La Cinquième sonate de Prokofiev prolonge à merveille cet univers dansant fait de dissonances non résolues, où les thèmes se superposent en créant parfois des manières de « torsions tonales », où la surprise harmonique fait partie intégrante du discours. On y retrouve les signatures de Prokofiev : enchevêtrement de lignes mélodiques – toujours très justement perceptibles –, les accents soudains, le jeu sur les registres extrêmes, les brusques changements d’atmosphère, de l’élégiaque mouvement initial au ludique finale. Plus « légère » que les autres sonates « épiques » du compositeur, cette œuvre, qui sera remaniée par Prokofiev peu avant sa mort – c’est la version originale de 1923 que nous proposait Rémi Geniet –, termine ce récital original par une note de légèreté fort bienvenue.

Complet, ardu, divers, éclectique… Les mots sont nombreux, qui peuvent rendre compte du programme choisi. Ils pourraient tout aussi bien qualifier le jeu de son interprète. On y ajouterait « osé » – parce que donner en (deuxième) bis les presque quinze minutes de la Chacone en mineur de Bach pour violon transcrites par Ferruccio Busoni, c’est osé. Puis on divaguerait : « pensé », « subtil », « respirant ». Parce que c’est un piano pensé jusque dans ses détails les plus infimes, mais dont la pensée sait se faire discrète, se dissimuler derrière la musique même : on ne peut s’empêcher de songer à Rameau et à son désir de « dissimuler l’art par l’art même ». Parce que c’est un piano subtil mais nullement pédant, qui ne s’écoute pas jouer mais écoute sa musique intérieure et, généreusement, la transmet au public avec une grande simplicité. Parce que c’est un piano qui respire, qui vit, qui porte en lui une part indéniable de spontanéité, qui sait parler comme le poète de Schumann (dernier bis, extrait des Kinderszenen de Schumann), presque comme l’on improviserait.

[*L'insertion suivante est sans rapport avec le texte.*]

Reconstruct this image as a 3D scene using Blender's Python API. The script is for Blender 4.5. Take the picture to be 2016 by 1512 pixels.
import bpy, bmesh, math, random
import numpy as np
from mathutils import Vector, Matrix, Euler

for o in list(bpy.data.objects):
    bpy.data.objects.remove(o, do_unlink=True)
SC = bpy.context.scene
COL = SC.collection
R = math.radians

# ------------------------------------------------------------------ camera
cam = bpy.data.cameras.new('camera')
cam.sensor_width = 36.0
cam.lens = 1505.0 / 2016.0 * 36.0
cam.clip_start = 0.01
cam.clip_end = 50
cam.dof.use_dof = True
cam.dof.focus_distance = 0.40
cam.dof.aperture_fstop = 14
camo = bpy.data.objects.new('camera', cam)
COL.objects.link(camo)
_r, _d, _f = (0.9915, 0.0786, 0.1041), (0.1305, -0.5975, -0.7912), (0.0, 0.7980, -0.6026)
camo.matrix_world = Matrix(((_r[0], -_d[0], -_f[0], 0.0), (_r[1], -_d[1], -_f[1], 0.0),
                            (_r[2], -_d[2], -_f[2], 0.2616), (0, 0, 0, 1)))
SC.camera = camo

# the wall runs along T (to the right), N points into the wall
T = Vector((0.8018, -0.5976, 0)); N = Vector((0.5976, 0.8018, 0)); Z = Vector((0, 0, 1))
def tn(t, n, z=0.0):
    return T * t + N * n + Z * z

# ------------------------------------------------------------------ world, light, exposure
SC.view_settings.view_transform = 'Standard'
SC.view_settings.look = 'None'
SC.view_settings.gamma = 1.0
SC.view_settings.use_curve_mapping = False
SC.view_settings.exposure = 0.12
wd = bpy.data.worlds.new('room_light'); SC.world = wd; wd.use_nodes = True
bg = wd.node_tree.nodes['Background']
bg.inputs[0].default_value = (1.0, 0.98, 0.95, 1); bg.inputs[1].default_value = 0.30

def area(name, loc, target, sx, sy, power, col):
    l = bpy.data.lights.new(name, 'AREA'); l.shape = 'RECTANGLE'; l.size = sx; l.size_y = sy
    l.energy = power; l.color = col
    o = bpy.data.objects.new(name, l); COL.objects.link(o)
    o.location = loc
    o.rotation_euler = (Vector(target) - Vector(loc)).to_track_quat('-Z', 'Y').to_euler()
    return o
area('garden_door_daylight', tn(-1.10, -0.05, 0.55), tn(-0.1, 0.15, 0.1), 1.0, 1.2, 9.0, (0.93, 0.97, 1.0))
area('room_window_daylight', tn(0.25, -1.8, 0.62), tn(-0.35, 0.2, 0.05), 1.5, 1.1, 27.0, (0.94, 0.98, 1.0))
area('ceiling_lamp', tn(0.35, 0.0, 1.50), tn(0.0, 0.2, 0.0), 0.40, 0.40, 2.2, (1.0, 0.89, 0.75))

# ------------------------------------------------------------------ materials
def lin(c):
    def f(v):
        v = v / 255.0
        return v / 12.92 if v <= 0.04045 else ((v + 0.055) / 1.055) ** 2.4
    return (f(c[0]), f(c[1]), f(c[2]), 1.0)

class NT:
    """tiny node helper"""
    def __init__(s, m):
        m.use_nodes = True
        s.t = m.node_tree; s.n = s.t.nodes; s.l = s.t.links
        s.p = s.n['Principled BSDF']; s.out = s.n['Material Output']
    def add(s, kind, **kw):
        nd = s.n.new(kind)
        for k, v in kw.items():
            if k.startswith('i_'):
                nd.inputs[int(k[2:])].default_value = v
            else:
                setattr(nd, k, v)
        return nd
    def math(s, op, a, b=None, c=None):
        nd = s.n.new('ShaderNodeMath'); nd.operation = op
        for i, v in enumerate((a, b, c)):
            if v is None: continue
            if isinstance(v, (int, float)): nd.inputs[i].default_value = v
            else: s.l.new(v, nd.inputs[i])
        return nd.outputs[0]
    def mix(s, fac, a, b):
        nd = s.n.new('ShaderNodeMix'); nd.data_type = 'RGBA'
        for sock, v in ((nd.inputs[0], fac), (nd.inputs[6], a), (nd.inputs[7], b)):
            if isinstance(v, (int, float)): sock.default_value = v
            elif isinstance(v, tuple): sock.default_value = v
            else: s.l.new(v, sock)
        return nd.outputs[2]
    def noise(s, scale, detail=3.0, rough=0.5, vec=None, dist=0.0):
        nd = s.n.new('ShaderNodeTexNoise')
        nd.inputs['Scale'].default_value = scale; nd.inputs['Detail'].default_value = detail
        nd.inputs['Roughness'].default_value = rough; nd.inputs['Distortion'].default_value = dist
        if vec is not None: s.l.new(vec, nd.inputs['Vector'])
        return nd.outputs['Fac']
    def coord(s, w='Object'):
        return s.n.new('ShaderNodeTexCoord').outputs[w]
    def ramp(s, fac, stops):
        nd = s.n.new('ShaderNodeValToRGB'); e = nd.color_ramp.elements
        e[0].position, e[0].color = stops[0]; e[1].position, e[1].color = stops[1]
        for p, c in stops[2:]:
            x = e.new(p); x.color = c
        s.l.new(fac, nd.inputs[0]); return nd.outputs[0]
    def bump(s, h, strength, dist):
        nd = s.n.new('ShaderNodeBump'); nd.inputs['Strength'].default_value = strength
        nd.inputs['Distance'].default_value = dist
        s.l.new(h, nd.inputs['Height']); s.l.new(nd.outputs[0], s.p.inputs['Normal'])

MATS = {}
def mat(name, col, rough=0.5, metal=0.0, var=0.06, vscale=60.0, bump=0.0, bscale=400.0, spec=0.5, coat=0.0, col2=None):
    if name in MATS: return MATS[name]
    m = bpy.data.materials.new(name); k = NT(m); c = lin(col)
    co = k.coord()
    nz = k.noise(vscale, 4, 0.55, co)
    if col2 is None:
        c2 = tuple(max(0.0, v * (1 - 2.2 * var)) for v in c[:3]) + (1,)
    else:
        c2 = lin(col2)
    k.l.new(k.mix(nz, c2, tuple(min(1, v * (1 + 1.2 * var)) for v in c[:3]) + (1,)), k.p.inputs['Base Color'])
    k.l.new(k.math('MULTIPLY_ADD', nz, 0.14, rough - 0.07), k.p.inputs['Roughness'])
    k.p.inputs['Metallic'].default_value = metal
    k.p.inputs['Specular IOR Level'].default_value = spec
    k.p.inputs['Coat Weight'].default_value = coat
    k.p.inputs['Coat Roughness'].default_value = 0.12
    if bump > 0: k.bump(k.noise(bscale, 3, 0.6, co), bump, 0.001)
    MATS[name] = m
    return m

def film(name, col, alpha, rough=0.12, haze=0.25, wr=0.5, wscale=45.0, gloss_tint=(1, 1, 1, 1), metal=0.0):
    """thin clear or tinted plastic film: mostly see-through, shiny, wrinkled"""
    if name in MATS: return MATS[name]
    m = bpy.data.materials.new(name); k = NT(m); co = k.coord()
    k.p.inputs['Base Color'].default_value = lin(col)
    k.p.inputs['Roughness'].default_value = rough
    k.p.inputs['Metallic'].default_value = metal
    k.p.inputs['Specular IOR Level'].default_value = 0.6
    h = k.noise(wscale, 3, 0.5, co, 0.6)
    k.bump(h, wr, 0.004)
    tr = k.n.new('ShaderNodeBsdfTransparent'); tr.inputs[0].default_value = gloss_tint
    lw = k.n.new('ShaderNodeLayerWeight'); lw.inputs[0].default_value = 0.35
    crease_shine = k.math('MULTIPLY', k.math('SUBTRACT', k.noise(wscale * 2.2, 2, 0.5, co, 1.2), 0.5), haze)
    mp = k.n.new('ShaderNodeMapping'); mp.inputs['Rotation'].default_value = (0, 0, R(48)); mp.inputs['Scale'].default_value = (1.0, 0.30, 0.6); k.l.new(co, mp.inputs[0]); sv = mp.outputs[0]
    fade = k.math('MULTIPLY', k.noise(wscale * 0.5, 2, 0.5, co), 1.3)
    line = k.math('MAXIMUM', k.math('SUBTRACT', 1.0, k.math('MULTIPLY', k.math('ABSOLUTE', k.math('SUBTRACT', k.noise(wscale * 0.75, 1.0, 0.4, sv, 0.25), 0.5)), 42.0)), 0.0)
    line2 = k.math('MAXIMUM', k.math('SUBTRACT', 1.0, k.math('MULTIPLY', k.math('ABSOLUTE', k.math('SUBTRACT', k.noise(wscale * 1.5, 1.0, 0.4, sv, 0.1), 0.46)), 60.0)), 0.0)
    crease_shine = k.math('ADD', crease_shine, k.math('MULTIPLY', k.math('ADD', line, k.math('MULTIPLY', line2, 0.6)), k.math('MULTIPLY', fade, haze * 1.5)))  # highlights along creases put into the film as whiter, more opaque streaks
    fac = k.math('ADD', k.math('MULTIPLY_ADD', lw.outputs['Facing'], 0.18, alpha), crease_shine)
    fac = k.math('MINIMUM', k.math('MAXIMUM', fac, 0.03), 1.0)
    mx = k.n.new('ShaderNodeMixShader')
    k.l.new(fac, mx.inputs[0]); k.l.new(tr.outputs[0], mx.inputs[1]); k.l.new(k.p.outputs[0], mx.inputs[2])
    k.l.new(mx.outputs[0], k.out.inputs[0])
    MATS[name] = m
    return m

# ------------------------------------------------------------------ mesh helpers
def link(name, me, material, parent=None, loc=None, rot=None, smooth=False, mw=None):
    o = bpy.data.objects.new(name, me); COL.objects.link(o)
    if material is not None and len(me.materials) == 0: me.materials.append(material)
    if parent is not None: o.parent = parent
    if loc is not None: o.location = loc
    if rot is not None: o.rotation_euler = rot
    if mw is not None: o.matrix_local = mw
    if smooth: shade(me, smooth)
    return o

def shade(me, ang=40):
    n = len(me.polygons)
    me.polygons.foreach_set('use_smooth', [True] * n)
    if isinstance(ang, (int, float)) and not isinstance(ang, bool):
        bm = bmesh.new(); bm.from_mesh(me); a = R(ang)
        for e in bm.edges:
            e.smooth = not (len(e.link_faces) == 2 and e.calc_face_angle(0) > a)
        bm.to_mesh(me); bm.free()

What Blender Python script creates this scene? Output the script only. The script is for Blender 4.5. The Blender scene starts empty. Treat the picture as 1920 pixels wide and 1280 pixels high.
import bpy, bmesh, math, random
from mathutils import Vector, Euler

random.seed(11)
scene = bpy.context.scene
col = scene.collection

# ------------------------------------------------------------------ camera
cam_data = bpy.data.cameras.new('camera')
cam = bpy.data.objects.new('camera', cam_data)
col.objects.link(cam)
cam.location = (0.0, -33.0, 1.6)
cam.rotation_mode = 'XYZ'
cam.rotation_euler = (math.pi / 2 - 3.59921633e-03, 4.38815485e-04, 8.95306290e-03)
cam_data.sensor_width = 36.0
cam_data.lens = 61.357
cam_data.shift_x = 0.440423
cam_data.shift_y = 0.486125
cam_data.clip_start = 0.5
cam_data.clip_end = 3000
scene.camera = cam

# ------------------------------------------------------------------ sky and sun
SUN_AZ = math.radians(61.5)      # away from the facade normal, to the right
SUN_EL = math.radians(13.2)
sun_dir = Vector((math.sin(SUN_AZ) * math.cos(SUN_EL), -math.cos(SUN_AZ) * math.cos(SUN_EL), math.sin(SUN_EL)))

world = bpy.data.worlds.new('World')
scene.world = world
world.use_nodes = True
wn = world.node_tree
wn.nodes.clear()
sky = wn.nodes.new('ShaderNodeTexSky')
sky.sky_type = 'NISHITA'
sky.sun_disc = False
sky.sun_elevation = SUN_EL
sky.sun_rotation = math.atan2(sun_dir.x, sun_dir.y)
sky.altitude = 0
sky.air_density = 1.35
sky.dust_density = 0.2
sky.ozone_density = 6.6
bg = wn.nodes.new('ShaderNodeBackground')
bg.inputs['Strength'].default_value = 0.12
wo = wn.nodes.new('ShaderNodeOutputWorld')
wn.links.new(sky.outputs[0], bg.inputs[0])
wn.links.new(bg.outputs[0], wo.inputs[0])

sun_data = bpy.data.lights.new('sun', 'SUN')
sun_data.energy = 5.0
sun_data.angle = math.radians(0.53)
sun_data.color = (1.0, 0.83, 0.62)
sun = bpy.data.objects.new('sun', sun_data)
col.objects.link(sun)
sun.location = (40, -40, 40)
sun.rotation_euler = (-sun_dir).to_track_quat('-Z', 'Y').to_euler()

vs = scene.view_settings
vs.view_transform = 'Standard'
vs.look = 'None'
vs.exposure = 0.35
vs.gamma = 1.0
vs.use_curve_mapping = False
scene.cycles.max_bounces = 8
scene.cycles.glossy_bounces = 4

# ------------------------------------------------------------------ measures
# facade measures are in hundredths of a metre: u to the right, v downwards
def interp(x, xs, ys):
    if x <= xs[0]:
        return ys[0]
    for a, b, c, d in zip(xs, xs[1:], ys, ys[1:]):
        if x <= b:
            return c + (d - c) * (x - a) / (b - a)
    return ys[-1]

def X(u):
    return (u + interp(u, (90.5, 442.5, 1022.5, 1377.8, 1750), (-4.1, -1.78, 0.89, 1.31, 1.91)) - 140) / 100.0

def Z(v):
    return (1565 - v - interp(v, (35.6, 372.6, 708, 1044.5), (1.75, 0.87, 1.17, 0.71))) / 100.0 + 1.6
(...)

Rémi Geniet est un jeune pianiste, mais derrière cette juvénilité se lisent, outre une technique ébouriffante, une pensée intelligente, une sensibilité délicate, une maturité évidente. Ne nous y trompons pas, c’est un très grand qui s’annonce.

Rémi Geniet | Récital de piano : Beethoven, Ravel, Prokofiev | Salle Gaveau, Paris, le 13 novembre 2019.